Elements from such personal depths had a habit of popping up in my stories. My mother once described it in an interview like this: “All the time he was at school, Werner never learned anything. He never read the books he was supposed to read; he never studied. It seemed he never knew the things he was meant to know. But then, in fact, Werner always knew everything. His senses were extraordinary. He could pick out some note or sound and ten years later remember it exactly. He would talk about it and use it in some way. He’s completely incapable of explaining anything. He knows, he sees, he understands, but he can’t explain. That’s not in his nature. With him, everything goes in. And if it comes out again, then it will be in some altered form.” It’s not an easy matter, quoting one’s own mother, and I don’t think she’s always right. I do think I’ve learned to explain a thing or two, maybe. But I have a deep aversion to too much introspection, to navel-gazing.

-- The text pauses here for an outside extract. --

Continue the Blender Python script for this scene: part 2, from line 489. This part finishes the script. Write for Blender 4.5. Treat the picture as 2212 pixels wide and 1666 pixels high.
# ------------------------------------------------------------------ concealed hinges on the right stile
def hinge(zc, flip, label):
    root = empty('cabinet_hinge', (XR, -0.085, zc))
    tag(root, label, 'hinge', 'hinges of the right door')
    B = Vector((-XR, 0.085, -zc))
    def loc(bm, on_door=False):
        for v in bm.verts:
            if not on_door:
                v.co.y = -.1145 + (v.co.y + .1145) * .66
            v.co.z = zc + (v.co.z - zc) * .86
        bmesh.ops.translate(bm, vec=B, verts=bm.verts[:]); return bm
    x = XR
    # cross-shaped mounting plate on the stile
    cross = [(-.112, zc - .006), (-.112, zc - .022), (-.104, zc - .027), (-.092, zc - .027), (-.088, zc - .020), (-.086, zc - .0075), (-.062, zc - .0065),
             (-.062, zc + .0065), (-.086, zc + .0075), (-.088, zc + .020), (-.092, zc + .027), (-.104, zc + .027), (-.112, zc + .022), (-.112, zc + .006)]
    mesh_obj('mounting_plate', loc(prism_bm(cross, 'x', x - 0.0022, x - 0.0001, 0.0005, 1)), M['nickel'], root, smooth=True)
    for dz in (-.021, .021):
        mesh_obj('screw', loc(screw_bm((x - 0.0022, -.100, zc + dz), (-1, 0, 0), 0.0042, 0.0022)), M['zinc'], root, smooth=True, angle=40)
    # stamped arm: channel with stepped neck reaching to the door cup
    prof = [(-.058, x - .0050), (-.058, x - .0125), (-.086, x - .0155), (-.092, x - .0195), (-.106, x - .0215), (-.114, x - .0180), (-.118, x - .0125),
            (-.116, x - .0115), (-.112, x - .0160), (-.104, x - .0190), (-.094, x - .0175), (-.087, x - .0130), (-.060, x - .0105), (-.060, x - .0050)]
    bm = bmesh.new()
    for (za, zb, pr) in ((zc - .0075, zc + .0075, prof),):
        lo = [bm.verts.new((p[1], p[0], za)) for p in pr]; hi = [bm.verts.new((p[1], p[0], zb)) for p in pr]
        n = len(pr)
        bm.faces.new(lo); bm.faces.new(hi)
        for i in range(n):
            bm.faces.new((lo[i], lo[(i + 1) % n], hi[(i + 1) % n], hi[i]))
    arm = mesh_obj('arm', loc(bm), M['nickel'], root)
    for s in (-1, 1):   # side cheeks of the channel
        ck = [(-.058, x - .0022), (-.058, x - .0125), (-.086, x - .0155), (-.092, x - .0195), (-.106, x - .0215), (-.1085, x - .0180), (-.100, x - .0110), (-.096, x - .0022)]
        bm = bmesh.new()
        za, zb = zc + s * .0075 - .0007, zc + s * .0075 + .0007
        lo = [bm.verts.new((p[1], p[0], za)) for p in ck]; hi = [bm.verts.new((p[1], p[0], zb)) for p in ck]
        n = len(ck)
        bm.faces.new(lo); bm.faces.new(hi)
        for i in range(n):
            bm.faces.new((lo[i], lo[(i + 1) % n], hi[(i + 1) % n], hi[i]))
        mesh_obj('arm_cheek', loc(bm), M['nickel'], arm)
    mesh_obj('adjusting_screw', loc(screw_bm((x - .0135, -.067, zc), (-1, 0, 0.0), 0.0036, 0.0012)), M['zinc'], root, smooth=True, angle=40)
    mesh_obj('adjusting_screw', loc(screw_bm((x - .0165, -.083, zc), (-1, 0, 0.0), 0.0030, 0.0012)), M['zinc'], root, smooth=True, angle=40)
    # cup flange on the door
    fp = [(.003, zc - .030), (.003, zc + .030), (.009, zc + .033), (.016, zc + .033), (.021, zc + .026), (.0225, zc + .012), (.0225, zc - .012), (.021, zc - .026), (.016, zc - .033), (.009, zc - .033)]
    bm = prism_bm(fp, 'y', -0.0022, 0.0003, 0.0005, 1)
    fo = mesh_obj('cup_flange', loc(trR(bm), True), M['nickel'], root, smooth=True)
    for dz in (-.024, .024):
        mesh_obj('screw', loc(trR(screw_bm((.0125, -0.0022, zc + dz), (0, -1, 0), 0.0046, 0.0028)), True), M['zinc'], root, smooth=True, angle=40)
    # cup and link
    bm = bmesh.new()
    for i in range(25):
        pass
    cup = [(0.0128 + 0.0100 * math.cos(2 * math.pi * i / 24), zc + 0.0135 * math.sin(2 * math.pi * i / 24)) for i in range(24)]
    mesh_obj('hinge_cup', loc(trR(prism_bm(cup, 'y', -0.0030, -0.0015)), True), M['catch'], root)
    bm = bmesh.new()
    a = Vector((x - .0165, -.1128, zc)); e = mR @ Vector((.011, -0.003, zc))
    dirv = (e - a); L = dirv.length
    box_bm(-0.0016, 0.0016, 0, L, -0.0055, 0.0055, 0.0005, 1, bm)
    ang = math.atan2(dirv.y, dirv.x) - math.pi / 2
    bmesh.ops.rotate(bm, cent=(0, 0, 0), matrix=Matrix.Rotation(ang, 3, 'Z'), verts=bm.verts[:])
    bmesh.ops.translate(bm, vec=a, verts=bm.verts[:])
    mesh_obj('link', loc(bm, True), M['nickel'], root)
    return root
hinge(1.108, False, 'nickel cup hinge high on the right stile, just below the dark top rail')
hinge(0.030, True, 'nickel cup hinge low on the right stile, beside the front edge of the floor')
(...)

I’d rather die than go to an analyst, because it’s my view that something fundamentally wrong happens there. If you harshly light every last corner of a house, the house will be uninhabitable. It’s like that with your soul; if you light it up, shadows and darkness and all, people will become “uninhabitable.” I am convinced that it’s psychoanalysis—along with quite a few other mistakes—that has made the twentieth century so terrible. As far as I’m concerned, the twentieth century, in its entirety, was a mistake.